Imprisoned by the totalitarian government, Dr. Benito Espinoza practices for his weekly interrogations by recounting his story to his thirteen-year-old daughter. He tells her about turning his back on his ability to shift his gender from male to female—to Alejandra—to become a scholar in the Grand Library. Most academics are Residents who inherited their seats and believe Descendants like Ben don’t have the intellectual ability to be a person of letters.
Ben conforms to the laws against transmuting, so he manages to secure a place in the library. His life’s purpose is to prove Descendants are as capable as Residents. But an encounter with a clever, beautiful Descendant leads to his unwitting participation in the rebellion against the Impresario and his White Guards. Soon the shifter is involved with the Rebels, trying to save a younger generation of Descendants and shifters from the horrific experiments and violence perpetrated against them.
In a non-linear narrative in which “time is false,” author and scholar Emma Pérez offers a fascinating speculative novel about alternate histories, while pondering race, discrimination and transgender people.

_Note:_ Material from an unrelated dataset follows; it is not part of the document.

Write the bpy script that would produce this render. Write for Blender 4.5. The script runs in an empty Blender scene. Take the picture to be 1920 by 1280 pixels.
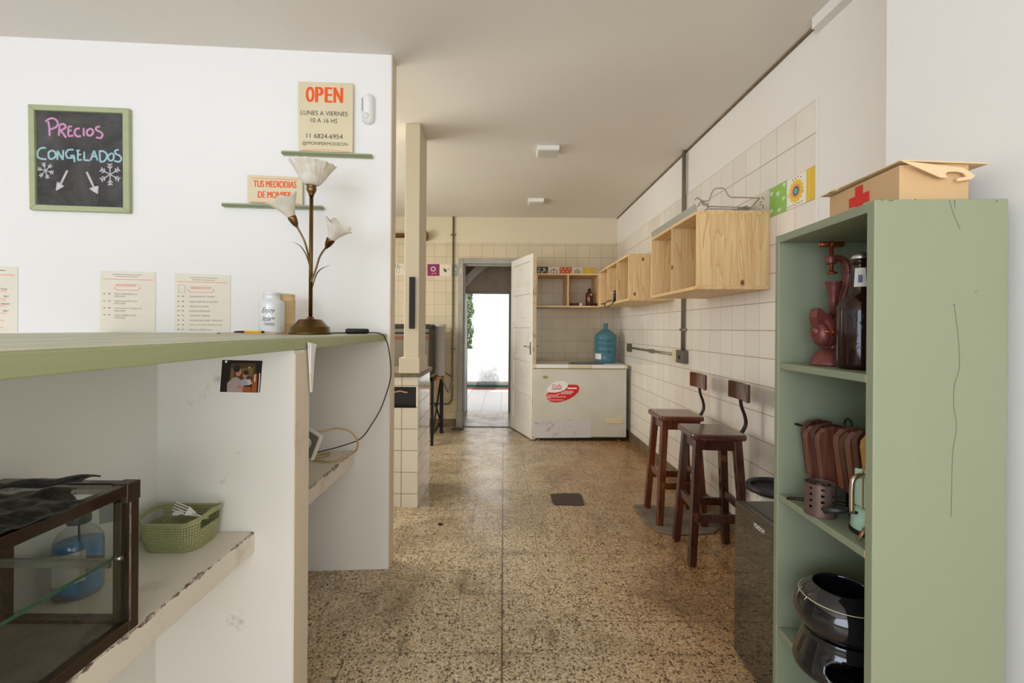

WATCH Authors Speak ft. Emma Pérez
“A fixture of queer, Chicana feminist studies, historian and professor Pérez offers a scathing look at where society could be headed in the midst of woke wars with the criminalization of trans- and gender-nonconforming bodies and the desire to suppress the Other. For fans of Ursula K. Le Guin and Margaret Atwood, Testimony of a Shifter is the queer, feminist dystopian novel readers have been searching for.”—Booklist
Praise for the work of Emma Pérez:
Readers “will find the Latinx historian and academic author’s socialist-feminist-lesbian attitudes thought provoking [and] the book will surely challenge and stimulate readers.”—Booklist on Queering the Border: Essays
“Filled with lush beauty, harshness, and horrifying brutality, this is one of those books in which you just KNOW what’s going to happen at the end—but you’re wrong.”—The Gay & Lesbian Review on Forgetting the Alamo, Or, Blood Memory
EMMA PÉREZ is the author of numerous books, including Testimony of a Shifter (Arte Público Press, 2023), Queering the Border (Arte Público Press, 2022) and The Decolonial Imaginary: Writing Chicanas into History (Indiana University Press, 1999). Her novel, Forgetting the Alamo, Or, Blood Memory (University of Texas Press, 2009), received the Christopher Isherwood Writing Grant, the National Association for Chicana/Chicano Studies Regional Book Award for fiction in 2011 and was a finalist for the Lambda Literary Awards in 2010. Her book, Electra’s Complex (Bella Books, 2015), is a mystery that mocks the perils of academe. Pérez was born in El Campo, Texas, and lives in Tucson, where she teaches at the University of Arizona.